[Scenes as source code]
>> START

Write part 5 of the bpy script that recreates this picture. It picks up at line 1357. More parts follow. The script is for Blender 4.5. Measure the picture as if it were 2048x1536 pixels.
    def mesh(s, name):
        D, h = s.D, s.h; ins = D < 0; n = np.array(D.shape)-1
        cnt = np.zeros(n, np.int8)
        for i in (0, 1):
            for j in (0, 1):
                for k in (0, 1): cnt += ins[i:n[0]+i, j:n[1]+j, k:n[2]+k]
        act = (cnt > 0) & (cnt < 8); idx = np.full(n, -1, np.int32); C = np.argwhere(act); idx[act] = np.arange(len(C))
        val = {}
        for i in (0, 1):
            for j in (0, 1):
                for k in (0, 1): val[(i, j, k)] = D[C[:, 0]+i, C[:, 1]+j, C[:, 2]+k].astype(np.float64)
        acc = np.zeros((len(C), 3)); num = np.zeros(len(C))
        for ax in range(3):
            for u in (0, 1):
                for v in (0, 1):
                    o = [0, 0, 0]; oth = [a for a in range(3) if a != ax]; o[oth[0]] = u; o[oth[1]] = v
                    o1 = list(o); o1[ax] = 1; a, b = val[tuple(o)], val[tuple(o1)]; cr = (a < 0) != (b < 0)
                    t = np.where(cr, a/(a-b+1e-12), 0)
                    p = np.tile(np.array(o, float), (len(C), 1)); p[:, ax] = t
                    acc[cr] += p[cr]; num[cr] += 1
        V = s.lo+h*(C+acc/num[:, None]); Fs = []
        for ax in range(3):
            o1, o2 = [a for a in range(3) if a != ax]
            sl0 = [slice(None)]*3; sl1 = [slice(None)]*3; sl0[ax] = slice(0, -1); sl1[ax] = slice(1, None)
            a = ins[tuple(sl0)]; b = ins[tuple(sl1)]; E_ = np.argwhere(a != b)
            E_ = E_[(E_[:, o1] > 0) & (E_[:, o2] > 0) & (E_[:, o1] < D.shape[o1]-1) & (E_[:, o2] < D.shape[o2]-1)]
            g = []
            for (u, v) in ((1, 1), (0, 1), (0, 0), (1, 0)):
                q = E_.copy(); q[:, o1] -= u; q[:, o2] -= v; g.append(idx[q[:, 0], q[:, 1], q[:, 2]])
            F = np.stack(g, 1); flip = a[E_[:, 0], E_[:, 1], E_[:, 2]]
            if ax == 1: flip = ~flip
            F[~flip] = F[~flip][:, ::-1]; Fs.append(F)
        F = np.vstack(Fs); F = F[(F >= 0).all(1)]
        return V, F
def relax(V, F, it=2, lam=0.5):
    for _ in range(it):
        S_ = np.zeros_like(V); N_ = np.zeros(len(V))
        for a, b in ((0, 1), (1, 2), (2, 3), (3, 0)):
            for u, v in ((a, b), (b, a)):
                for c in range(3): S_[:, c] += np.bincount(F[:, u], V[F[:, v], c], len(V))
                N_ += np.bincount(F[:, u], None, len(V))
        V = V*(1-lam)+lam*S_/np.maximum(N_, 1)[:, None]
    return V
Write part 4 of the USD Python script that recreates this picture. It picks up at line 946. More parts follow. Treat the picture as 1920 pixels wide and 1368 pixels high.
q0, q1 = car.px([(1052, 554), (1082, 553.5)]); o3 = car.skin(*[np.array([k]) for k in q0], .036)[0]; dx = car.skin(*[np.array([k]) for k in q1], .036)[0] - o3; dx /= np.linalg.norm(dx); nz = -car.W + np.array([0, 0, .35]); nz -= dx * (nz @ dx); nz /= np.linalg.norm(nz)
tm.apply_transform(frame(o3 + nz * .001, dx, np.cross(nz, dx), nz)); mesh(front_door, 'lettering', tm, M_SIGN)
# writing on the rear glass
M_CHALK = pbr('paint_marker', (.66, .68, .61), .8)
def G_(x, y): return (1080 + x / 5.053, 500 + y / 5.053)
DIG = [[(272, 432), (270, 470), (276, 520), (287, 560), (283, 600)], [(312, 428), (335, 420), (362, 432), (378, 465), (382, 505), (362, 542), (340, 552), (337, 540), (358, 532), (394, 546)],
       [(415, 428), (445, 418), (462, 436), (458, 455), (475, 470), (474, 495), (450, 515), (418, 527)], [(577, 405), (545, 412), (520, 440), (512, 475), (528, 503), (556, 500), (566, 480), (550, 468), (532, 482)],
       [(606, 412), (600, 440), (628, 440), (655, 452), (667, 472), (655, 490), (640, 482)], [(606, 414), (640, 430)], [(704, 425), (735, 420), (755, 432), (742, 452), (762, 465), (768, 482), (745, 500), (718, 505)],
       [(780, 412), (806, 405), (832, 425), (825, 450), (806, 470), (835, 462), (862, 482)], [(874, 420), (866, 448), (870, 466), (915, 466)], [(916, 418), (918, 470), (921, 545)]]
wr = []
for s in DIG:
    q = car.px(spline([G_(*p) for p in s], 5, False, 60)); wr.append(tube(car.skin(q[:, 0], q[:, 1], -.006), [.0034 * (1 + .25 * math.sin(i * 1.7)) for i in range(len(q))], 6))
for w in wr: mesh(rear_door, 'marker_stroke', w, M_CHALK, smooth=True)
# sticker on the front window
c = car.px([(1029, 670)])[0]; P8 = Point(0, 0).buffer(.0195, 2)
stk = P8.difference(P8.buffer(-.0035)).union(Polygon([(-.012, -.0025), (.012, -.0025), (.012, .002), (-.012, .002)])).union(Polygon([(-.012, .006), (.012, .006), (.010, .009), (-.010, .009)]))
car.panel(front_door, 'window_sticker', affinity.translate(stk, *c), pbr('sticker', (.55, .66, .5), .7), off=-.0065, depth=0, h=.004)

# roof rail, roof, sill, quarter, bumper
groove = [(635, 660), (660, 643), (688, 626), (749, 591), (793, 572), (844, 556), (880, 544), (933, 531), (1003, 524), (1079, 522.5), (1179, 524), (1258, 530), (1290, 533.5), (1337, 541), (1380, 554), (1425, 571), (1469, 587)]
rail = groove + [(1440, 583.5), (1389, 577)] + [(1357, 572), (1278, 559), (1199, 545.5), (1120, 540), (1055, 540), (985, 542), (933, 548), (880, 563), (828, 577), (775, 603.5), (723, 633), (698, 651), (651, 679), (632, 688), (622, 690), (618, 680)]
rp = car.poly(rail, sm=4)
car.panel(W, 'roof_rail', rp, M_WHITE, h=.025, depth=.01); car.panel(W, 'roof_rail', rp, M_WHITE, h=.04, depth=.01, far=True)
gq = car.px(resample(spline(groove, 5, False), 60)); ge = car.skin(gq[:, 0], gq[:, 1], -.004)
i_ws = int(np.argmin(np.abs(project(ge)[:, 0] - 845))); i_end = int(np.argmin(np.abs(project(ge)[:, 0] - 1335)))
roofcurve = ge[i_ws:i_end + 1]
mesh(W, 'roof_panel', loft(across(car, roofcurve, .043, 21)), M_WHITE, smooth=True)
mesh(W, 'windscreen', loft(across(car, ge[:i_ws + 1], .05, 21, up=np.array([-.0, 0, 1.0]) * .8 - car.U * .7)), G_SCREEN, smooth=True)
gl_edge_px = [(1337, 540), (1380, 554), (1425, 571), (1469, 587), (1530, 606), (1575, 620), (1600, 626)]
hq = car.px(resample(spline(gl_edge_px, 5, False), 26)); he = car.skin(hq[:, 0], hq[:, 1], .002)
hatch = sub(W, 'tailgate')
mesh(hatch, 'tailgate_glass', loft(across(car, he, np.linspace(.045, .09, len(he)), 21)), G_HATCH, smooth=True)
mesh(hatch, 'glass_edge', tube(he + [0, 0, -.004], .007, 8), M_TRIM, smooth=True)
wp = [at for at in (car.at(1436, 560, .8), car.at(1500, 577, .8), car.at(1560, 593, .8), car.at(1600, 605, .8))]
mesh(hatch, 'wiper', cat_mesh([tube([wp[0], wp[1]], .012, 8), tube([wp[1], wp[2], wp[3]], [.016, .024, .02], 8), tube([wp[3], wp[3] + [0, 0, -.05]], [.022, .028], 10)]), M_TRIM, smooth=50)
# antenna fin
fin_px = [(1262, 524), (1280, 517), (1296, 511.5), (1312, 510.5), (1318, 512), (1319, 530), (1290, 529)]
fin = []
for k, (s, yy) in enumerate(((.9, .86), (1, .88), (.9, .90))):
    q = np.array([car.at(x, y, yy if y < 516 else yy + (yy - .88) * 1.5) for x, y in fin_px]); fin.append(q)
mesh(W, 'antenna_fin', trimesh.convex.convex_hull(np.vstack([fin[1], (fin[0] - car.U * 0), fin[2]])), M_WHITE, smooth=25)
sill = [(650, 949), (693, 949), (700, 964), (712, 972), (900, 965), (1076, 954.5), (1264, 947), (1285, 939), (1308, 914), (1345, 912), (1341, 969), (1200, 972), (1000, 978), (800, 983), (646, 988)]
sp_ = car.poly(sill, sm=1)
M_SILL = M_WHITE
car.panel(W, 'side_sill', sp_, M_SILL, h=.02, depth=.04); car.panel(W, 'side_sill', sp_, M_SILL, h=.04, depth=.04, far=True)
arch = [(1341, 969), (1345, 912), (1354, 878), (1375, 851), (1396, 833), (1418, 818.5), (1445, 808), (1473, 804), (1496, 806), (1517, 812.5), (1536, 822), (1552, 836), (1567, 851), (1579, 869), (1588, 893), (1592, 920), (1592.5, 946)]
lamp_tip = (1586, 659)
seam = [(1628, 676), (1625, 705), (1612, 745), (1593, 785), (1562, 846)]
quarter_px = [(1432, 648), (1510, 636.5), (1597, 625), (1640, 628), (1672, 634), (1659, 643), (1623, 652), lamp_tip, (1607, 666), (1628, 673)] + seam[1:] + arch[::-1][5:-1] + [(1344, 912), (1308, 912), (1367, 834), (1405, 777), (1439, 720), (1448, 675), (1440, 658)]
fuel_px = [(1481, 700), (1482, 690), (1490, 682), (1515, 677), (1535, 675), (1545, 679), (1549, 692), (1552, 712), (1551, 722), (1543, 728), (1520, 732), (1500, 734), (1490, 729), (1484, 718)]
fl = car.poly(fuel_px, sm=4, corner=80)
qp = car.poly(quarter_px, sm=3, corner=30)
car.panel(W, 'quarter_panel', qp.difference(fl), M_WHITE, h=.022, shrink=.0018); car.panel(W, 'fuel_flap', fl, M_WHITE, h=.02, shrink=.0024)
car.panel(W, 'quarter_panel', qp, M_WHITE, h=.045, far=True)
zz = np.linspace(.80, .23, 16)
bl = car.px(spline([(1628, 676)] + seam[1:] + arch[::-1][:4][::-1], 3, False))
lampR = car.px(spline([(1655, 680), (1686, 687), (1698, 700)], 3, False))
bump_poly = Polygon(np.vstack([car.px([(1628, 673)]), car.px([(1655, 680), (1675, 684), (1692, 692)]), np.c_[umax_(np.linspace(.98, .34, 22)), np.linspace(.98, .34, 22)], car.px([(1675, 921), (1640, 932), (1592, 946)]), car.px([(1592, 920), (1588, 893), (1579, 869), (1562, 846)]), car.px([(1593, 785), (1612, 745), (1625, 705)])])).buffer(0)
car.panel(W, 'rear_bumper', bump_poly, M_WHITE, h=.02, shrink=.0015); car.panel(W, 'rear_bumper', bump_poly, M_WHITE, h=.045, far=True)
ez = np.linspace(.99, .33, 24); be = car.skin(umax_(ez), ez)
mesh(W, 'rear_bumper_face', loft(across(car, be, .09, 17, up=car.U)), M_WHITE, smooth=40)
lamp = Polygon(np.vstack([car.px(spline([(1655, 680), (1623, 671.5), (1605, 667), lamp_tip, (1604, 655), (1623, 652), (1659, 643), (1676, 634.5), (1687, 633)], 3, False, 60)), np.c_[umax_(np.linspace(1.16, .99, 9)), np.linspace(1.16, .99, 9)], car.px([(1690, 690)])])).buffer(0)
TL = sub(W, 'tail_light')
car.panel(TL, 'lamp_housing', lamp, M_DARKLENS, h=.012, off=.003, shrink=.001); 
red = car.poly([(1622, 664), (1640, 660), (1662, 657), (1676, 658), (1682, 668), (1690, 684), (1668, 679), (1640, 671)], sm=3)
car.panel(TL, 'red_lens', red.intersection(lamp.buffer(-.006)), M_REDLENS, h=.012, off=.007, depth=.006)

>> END

### Goal
The records are above. How many lines in them contain the word "parts"? Give the number alone.

### Result of the task
2